The use of cellphones and other electronic devices by drivers is prohibited in Illinois, but a study released recently by a startup technology firm from California suggests that distracted driving laws actually do very little to make the nation’s roads safer. After analyzing anonymized data gathered from its customers, San Francisco-based Zendrive found that cellphone use by motorists rose in 2017 in virtually every state. The figures also indicate that distracted drivers may be a far more severe road safety hazard than government agencies like the National Highway Traffic Safety Administration believe.

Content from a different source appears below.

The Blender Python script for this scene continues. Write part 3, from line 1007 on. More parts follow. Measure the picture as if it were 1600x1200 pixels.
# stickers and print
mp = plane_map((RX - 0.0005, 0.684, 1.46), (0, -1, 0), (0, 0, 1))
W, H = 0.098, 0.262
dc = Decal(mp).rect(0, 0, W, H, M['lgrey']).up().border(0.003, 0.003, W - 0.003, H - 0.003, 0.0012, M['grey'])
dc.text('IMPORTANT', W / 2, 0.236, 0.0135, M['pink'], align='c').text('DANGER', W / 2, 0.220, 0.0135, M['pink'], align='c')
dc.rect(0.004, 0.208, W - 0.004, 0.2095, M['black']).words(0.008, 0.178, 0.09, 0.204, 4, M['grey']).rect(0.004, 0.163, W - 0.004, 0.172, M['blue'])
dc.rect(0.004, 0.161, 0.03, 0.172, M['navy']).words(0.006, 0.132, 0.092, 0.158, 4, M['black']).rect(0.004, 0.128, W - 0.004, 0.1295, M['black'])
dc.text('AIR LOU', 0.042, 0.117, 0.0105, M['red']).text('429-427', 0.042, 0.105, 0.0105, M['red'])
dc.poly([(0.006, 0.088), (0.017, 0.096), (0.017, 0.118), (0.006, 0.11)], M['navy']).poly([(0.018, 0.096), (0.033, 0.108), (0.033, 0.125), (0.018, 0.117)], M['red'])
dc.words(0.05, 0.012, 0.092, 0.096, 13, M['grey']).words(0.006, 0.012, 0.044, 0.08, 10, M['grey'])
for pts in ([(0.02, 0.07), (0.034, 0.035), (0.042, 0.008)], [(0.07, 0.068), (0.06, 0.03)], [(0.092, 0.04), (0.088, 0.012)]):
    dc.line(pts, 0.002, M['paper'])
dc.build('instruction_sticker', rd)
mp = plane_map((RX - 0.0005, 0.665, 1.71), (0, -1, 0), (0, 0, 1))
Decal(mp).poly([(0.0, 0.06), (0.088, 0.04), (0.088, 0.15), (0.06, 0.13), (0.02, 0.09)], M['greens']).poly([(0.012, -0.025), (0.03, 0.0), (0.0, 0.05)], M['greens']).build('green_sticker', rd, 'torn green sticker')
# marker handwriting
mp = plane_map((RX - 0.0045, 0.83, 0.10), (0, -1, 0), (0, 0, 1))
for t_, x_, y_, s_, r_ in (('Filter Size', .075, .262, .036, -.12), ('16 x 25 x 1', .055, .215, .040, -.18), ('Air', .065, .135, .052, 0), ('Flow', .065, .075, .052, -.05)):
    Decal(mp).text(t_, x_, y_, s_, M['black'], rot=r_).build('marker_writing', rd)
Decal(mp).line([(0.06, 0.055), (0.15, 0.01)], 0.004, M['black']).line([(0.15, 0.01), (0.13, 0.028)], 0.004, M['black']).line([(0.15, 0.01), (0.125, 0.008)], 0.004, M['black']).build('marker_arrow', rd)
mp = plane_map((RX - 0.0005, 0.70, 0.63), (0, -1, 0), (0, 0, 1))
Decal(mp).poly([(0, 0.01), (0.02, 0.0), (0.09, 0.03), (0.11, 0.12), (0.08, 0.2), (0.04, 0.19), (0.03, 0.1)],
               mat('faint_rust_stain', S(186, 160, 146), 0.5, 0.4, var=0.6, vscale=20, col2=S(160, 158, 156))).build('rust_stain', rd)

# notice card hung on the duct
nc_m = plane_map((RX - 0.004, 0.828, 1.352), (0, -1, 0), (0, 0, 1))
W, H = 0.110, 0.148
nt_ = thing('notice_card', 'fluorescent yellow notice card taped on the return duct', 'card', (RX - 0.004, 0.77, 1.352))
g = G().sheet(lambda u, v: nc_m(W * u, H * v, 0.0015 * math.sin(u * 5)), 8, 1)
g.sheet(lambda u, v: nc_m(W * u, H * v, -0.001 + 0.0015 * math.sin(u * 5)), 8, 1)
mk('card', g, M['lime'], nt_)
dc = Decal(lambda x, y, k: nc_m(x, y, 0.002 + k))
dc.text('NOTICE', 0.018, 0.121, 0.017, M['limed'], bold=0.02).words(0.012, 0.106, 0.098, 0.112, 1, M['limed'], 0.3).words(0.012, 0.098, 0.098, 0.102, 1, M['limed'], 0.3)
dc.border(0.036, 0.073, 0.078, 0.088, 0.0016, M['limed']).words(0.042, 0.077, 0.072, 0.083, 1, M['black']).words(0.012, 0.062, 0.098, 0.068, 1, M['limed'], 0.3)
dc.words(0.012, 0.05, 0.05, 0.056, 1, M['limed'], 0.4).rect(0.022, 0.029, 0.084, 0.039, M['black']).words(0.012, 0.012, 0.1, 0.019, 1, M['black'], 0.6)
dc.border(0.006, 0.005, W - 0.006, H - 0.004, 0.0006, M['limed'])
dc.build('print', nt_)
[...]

According to figures released by NHTSA, about 660,000 motorists use cell phones while driving each day. However, Zendrive believes that this number dramatically underestimates the scale of the problem. The technology company puts the number of distracted drivers at 69 million, which indicates that six out of 10 drivers in the United States engage in this hazardous behavior on a daily basis. Motorists in Mississippi are America’s most distracted according to the Zendrive study and spend almost 8 percent of their time, or about five minutes each hour, looking at electronic devices.

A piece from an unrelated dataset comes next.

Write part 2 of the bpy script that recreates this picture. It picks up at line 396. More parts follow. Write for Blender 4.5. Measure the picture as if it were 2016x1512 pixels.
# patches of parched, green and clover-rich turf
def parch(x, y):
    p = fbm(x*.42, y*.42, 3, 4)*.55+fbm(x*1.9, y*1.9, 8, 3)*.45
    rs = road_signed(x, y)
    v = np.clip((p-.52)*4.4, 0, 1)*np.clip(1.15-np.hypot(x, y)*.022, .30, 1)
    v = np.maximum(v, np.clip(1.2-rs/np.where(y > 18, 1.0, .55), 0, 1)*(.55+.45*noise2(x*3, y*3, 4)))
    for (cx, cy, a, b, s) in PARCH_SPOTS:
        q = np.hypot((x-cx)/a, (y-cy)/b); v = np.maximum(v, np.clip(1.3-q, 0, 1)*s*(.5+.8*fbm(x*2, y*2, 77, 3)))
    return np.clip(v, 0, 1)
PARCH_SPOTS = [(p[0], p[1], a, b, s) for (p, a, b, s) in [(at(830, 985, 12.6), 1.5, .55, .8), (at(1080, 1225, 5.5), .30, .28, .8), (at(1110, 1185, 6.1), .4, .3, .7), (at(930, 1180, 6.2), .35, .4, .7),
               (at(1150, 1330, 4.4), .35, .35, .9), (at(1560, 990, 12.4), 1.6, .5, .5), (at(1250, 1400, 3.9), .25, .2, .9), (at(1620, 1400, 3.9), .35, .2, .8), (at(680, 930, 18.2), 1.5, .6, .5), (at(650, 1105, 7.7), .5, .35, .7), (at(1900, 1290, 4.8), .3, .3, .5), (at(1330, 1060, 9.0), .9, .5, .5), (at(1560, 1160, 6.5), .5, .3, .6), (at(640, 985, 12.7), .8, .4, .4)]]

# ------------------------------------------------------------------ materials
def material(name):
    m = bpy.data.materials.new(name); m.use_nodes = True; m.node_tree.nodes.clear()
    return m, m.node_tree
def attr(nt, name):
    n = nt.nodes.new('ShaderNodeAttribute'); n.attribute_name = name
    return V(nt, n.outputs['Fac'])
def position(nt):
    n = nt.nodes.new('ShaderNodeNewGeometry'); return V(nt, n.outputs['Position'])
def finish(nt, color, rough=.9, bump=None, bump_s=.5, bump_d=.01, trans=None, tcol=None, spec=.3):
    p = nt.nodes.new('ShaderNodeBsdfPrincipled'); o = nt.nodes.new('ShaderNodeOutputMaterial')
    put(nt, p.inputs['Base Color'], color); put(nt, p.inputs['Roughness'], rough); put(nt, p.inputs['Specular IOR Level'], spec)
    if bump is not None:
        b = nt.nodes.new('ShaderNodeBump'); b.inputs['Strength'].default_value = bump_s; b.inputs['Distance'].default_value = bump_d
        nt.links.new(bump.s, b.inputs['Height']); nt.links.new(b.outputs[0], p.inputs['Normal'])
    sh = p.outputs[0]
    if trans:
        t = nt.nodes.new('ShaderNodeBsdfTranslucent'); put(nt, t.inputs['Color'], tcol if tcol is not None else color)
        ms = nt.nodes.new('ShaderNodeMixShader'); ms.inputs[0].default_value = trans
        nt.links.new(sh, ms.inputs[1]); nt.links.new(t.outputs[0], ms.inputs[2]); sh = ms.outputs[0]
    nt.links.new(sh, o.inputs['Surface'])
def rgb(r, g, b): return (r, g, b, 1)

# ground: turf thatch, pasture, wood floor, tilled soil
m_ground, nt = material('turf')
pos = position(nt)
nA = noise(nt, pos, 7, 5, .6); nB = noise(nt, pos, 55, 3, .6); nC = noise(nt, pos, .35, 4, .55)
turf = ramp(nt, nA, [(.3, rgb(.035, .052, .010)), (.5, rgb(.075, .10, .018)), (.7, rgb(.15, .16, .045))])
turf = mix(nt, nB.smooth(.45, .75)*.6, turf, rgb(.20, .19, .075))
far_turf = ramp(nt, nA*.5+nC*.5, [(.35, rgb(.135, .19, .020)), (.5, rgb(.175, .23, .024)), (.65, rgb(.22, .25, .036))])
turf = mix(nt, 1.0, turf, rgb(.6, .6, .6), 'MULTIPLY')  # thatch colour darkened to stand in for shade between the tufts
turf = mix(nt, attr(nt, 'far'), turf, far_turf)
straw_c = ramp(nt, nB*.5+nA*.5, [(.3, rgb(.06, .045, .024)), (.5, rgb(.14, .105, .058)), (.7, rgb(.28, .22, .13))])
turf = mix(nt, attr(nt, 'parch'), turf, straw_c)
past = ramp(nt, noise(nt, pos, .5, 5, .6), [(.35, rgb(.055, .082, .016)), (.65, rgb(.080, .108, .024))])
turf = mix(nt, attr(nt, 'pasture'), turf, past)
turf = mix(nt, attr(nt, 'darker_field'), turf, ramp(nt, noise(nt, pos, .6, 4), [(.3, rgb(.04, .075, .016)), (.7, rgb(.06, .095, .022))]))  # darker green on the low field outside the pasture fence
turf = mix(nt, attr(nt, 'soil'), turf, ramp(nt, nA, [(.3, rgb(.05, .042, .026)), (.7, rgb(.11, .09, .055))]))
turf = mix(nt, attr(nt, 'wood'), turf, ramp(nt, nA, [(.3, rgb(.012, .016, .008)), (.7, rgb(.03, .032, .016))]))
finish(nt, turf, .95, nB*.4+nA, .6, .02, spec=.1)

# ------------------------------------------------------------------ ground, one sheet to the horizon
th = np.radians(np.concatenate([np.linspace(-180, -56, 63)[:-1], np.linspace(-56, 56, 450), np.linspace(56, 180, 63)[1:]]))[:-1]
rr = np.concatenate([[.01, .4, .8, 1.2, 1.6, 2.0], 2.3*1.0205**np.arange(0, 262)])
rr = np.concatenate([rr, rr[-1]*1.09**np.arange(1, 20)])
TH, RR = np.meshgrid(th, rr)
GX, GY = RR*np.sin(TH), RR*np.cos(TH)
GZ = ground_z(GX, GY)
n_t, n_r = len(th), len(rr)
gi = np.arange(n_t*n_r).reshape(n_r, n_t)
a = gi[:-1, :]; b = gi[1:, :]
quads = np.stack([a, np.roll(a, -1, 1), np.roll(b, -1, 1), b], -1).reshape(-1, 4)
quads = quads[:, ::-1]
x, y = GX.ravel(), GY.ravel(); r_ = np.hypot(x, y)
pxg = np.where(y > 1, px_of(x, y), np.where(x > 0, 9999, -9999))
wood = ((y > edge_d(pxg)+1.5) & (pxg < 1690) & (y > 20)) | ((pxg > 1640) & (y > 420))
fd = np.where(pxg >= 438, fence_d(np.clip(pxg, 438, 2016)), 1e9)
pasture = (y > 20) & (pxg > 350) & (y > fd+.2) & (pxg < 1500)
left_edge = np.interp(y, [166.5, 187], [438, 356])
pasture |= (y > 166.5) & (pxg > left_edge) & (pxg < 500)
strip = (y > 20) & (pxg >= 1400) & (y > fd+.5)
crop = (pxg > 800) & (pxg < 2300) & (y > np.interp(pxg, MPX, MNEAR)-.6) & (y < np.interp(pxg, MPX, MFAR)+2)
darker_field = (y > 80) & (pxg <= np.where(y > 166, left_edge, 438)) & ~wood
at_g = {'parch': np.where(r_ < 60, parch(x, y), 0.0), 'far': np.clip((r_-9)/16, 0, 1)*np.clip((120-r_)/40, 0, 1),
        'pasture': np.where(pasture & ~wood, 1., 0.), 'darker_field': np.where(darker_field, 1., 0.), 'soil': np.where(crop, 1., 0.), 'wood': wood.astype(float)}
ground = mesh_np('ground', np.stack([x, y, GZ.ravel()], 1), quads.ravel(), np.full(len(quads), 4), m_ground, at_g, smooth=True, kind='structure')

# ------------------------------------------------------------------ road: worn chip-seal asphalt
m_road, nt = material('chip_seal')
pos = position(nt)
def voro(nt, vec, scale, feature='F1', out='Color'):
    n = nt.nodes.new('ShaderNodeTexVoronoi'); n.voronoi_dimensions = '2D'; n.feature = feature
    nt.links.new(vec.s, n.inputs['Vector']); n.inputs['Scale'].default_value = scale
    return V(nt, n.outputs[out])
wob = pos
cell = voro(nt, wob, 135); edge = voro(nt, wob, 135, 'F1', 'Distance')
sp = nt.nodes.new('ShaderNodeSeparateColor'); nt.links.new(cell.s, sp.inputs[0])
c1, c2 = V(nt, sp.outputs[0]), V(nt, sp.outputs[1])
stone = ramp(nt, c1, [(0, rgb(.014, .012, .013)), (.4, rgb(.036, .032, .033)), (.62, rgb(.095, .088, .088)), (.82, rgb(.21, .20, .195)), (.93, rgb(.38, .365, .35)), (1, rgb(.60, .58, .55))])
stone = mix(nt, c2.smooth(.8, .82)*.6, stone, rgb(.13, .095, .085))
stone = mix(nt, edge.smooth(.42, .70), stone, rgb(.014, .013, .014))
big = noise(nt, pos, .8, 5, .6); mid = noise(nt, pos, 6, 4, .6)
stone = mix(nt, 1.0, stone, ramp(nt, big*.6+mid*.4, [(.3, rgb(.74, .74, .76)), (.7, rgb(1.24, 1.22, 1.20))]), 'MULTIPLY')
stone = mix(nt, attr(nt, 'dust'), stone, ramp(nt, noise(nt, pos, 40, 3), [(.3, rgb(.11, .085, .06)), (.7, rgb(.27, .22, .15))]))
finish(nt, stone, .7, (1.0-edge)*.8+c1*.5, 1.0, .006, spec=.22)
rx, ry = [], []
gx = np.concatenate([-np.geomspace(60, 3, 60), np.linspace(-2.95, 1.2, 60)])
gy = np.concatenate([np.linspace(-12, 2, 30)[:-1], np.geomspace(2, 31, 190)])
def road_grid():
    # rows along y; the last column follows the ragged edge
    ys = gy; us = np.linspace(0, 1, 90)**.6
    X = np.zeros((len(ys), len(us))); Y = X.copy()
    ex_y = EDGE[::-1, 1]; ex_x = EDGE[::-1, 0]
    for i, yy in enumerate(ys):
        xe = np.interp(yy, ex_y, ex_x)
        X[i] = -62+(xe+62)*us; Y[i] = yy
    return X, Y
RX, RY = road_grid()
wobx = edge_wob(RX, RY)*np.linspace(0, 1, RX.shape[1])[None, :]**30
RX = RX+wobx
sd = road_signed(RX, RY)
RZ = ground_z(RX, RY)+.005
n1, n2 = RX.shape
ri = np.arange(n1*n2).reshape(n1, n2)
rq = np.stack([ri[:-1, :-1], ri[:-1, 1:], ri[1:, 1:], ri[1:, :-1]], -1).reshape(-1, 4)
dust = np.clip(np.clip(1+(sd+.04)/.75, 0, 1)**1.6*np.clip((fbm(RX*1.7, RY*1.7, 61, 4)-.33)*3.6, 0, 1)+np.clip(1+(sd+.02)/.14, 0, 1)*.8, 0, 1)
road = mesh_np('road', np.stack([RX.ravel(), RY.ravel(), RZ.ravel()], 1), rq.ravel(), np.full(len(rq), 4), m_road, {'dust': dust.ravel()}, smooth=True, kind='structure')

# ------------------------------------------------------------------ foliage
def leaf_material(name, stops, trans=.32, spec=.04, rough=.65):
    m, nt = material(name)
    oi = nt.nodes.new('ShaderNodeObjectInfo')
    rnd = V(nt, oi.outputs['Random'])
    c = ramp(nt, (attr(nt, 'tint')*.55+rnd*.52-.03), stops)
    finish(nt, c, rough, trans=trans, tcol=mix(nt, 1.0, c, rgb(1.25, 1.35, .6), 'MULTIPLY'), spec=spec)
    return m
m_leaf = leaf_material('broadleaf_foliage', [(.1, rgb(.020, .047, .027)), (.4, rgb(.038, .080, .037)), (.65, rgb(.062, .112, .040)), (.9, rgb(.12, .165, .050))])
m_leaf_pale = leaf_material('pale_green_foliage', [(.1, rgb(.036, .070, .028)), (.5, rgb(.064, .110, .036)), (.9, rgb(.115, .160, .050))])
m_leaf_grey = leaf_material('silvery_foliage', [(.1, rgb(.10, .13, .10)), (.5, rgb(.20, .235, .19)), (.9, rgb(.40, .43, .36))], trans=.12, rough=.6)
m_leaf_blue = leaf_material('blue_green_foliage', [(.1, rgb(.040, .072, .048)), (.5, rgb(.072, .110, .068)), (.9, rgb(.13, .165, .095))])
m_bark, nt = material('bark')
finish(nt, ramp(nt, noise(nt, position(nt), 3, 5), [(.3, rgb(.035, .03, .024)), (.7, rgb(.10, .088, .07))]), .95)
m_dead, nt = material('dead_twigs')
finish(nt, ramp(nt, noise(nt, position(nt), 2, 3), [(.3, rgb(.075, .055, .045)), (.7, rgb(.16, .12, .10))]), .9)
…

Lawmakers in Illinois and 14 other states have responded to the alarming rise in distracted driving by banning the use of cellphones and other devices by drivers, but the data strongly suggests that this type of legislation has little effect. Washington has one of the strictest distracted driving laws in the country and motorists in the Evergreen State can be cited for just touching a cellphone, but that was not enough to prevent an alarming 37 percent year-over-year increase in cellphone use. However, rigorous policing does seem to be effective. Law enforcement agencies in Rhode Island have made distracted driving a priority, and cellphone use by motorists in the state fell from 7.42 percent in 2016 to 6.54 percent in 2017 as a result.

Experienced personal injury attorneys may choose to litigate cases involving distracted drivers who have caused serious injury or death even when prosecutors have concluded that the evidence does not merit criminal prosecution. This is because attorneys in civil court are not expected to meet the same standards of proof as criminal prosecutors and lawsuits are decided based on the preponderance of the evidence.